• _DATA SHOWN_
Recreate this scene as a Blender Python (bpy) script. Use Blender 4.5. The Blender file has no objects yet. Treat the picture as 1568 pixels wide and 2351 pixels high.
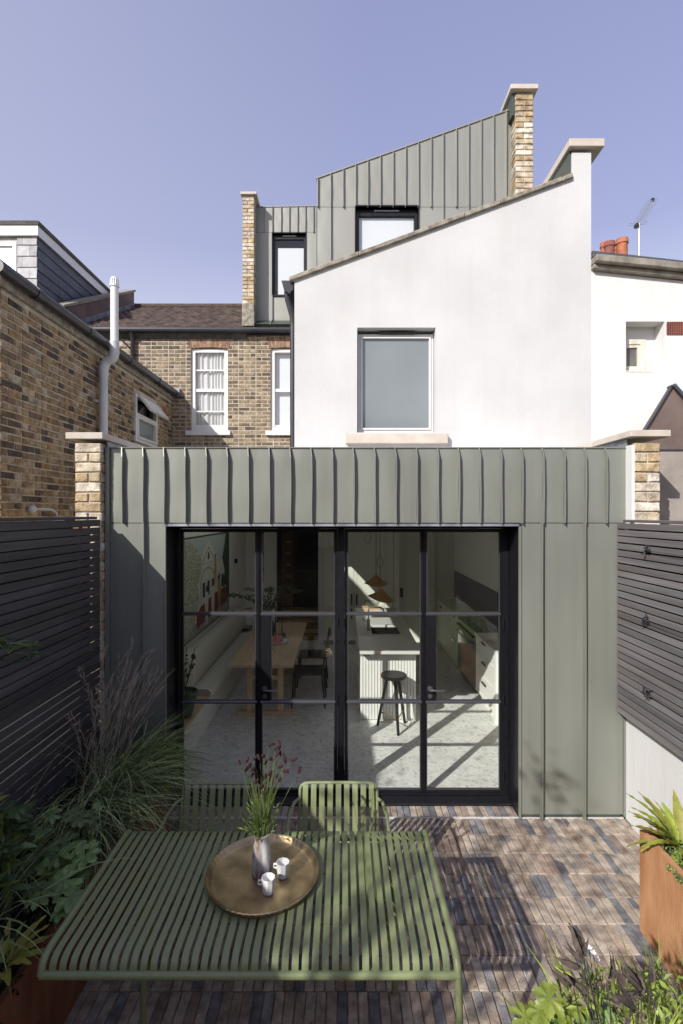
import bpy, math, random
from mathutils import Vector, Matrix
import numpy as np
random.seed(7)
C = bpy.context.scene.collection
SC = bpy.context.scene
R = math.radians
PI = math.pi

# ------------------------------------------------------------ camera, world, sun, exposure
FPX, CX, HY, EYE = 1176.0, 788.0, 1180.0, 2.61
cam_d = bpy.data.cameras.new('camera')
cam = bpy.data.objects.new('camera', cam_d)
C.objects.link(cam)
cam.location = (0, 0, EYE)
cam.rotation_euler = (R(90), 0, 0)
cam_d.sensor_fit = 'VERTICAL'
cam_d.sensor_height = 35.98
cam_d.lens = 18.0
cam_d.shift_x = -4.0 / 2351
cam_d.shift_y = 4.5 / 2351
cam_d.clip_start = 0.02
cam_d.clip_end = 2000
SC.camera = cam

SUN = Vector((0.617, 0.787, -0.664)).normalized()      # direction in which sunlight travels
sd = bpy.data.lights.new('sun', 'SUN')
so = bpy.data.objects.new('sun', sd)
C.objects.link(so)
so.rotation_euler = SUN.to_track_quat('-Z', 'Y').to_euler()
so.location = (-8, -10, 12)
sd.energy = 3.9
sd.angle = R(0.6)
sd.color = (1.0, 0.965, 0.91)

W = bpy.data.worlds.new('World')
SC.world = W
W.use_nodes = True
wn, wl = W.node_tree.nodes, W.node_tree.links
wn.clear()
sky = wn.new('ShaderNodeTexSky')
sky.sky_type = 'NISHITA'
sky.sun_disc = False
sky.sun_elevation = math.asin(-SUN.z)
sky.sun_rotation = math.atan2(-SUN.x, -SUN.y)
sky.air_density = 1.0
sky.dust_density = 2.2
sky.ozone_density = 2.0
tint = wn.new('ShaderNodeMix')
tint.data_type = 'RGBA'
tint.blend_type = 'MULTIPLY'
tint.inputs[0].default_value = 1.0
tint.inputs[7].default_value = (2.0, 1.8, 1.9, 1)
wl.new(sky.outputs[0], tint.inputs[6])
bg = wn.new('ShaderNodeBackground')
bg.inputs[1].default_value = 0.10
out = wn.new('ShaderNodeOutputWorld')
# pale lavender haze of the day: paler at the horizon, deeper overhead, all round the sky
tc_ = wn.new('ShaderNodeTexCoord'); sx_ = wn.new('ShaderNodeSeparateXYZ'); wl.new(tc_.outputs['Generated'], sx_.inputs[0])
hr = wn.new('ShaderNodeValToRGB')
hr.color_ramp.elements[0].position = 0.0; hr.color_ramp.elements[0].color = (.90, .875, .90, 1)
hr.color_ramp.elements[1].position = 1.0; hr.color_ramp.elements[1].color = (.225, .238, .375, 1)
for p_, c_ in ((.24, (.58, .575, .67, 1)), (.45, (.295, .31, .475, 1)), (.70, (.24, .255, .42, 1))):
    e_ = hr.color_ramp.elements.new(p_); e_.color = c_
wl.new(sx_.outputs[2], hr.inputs[0])
sc_ = wn.new('ShaderNodeVectorMath'); sc_.operation = 'SCALE'; sc_.inputs['Scale'].default_value = 10.0
wl.new(hr.outputs[0], sc_.inputs[0])
hm = wn.new('ShaderNodeMix'); hm.data_type = 'RGBA'; hm.inputs[0].default_value = 0.78
mr_ = wn.new('ShaderNodeMapRange'); mr_.inputs[1].default_value = .05; mr_.inputs[2].default_value = -.85; mr_.inputs[3].default_value = 0; mr_.inputs[4].default_value = .75
wl.new(sx_.outputs[0], mr_.inputs[0])
pm_ = wn.new('ShaderNodeMix'); pm_.data_type = 'RGBA'; pm_.inputs[7].default_value = (4.3, 4.2, 5.2, 1)
wl.new(mr_.outputs[0], pm_.inputs[0]); wl.new(sc_.outputs[0], pm_.inputs[6])
wl.new(tint.outputs[2], hm.inputs[6]); wl.new(pm_.outputs[2], hm.inputs[7])
wl.new(hm.outputs[2], bg.inputs[0])
wl.new(bg.outputs[0], out.inputs[0])
SC.view_settings.view_transform = 'Standard'
SC.view_settings.look = 'None'
SC.view_settings.exposure = 0.50
SC.view_settings.gamma = 1.0
SC.view_settings.use_curve_mapping = False
SC.render.engine = 'CYCLES'
SC.cycles.use_denoising = True
SC.cycles.max_bounces = 10
SC.cycles.diffuse_bounces = 8
SC.cycles.transparent_max_bounces = 16
SC.cycles.sample_clamp_indirect = 6.0
SC.cycles.caustics_reflective = False
SC.cycles.caustics_refractive = False

def at(x, y, Y):
    return Vector(((x - CX) * Y / FPX, Y, EYE - (y - HY) * Y / FPX))

# ------------------------------------------------------------ materials
MAT = {}
def mat(name, col, rough=0.6, metal=0.0, var=0.0, scale=8.0, col2=None, bump=0.0, bscale=60.0,
        tone=False, stretch=(1, 1, 1), spec=0.5, detail=4.0, fac=(0.35, 0.65), translucent=0.0, rvar=0.0):
    m = bpy.data.materials.new(name)
    m.use_nodes = True
    n, l = m.node_tree.nodes, m.node_tree.links
    b = n['Principled BSDF']
    b.inputs['Roughness'].default_value = rough
    b.inputs['Metallic'].default_value = metal
    b.inputs['Specular IOR Level'].default_value = spec
    col = tuple(col) + (1,)
    geo = n.new('ShaderNodeNewGeometry')
    mp = n.new('ShaderNodeMapping')
    mp.inputs['Scale'].default_value = stretch
    l.new(geo.outputs['Position'], mp.inputs[0])
    c2 = tuple(col2) + (1,) if col2 else tuple(c * (1 - var) for c in col[:3]) + (1,)
    nz = n.new('ShaderNodeTexNoise')
    nz.inputs['Scale'].default_value = scale
    nz.inputs['Detail'].default_value = detail
    l.new(mp.outputs[0], nz.inputs['Vector'])
    rp = n.new('ShaderNodeValToRGB')
    rp.color_ramp.elements[0].position = fac[0]
    rp.color_ramp.elements[0].color = c2
    rp.color_ramp.elements[1].position = fac[1]
    rp.color_ramp.elements[1].color = col
    l.new(nz.outputs[0], rp.inputs[0])
    last = rp.outputs[0]
    if tone:
        a = n.new('ShaderNodeAttribute')
        a.attribute_name = 'tone'
        mx = n.new('ShaderNodeMix')
        mx.data_type = 'RGBA'
        mx.blend_type = 'MULTIPLY'
        mx.inputs[0].default_value = 1.0
        l.new(last, mx.inputs[6])
        l.new(a.outputs['Color'], mx.inputs[7])
        last = mx.outputs[2]
    l.new(last, b.inputs['Base Color'])
    if rvar:
        mr = n.new('ShaderNodeMapRange')
        mr.inputs[3].default_value = rough - rvar
        mr.inputs[4].default_value = rough + rvar
        l.new(nz.outputs[0], mr.inputs[0])
        l.new(mr.outputs[0], b.inputs['Roughness'])
    if bump:
        n2 = n.new('ShaderNodeTexNoise')
        n2.inputs['Scale'].default_value = bscale
        n2.inputs['Detail'].default_value = 5
        l.new(mp.outputs[0], n2.inputs['Vector'])
        bp = n.new('ShaderNodeBump')
        bp.inputs['Strength'].default_value = bump
        bp.inputs['Distance'].default_value = 0.01
        l.new(n2.outputs[0], bp.inputs['Height'])
        l.new(bp.outputs[0], b.inputs['Normal'])
    if translucent:
        o = [x for x in n if x.type == 'OUTPUT_MATERIAL'][0]
        tr = n.new('ShaderNodeBsdfTranslucent')
        l.new(last, tr.inputs[0])
        ms = n.new('ShaderNodeMixShader')
        ms.inputs[0].default_value = translucent
        l.new(b.outputs[0], ms.inputs[1])
        l.new(tr.outputs[0], ms.inputs[2])
        l.new(ms.outputs[0], o.inputs[0])
    MAT[name] = m
    return m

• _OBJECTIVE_
Repeat, word for word and with no pictures, only the lines running from the beginning of the data to the line that contains "PI = math.pi".

• _FULL SOLUTION_
Recreate this scene as a Blender Python (bpy) script. Use Blender 4.5. The Blender file has no objects yet. Treat the picture as 1568 pixels wide and 2351 pixels high.
import bpy, math, random
from mathutils import Vector, Matrix
import numpy as np
random.seed(7)
C = bpy.context.scene.collection
SC = bpy.context.scene
R = math.radians
PI = math.pi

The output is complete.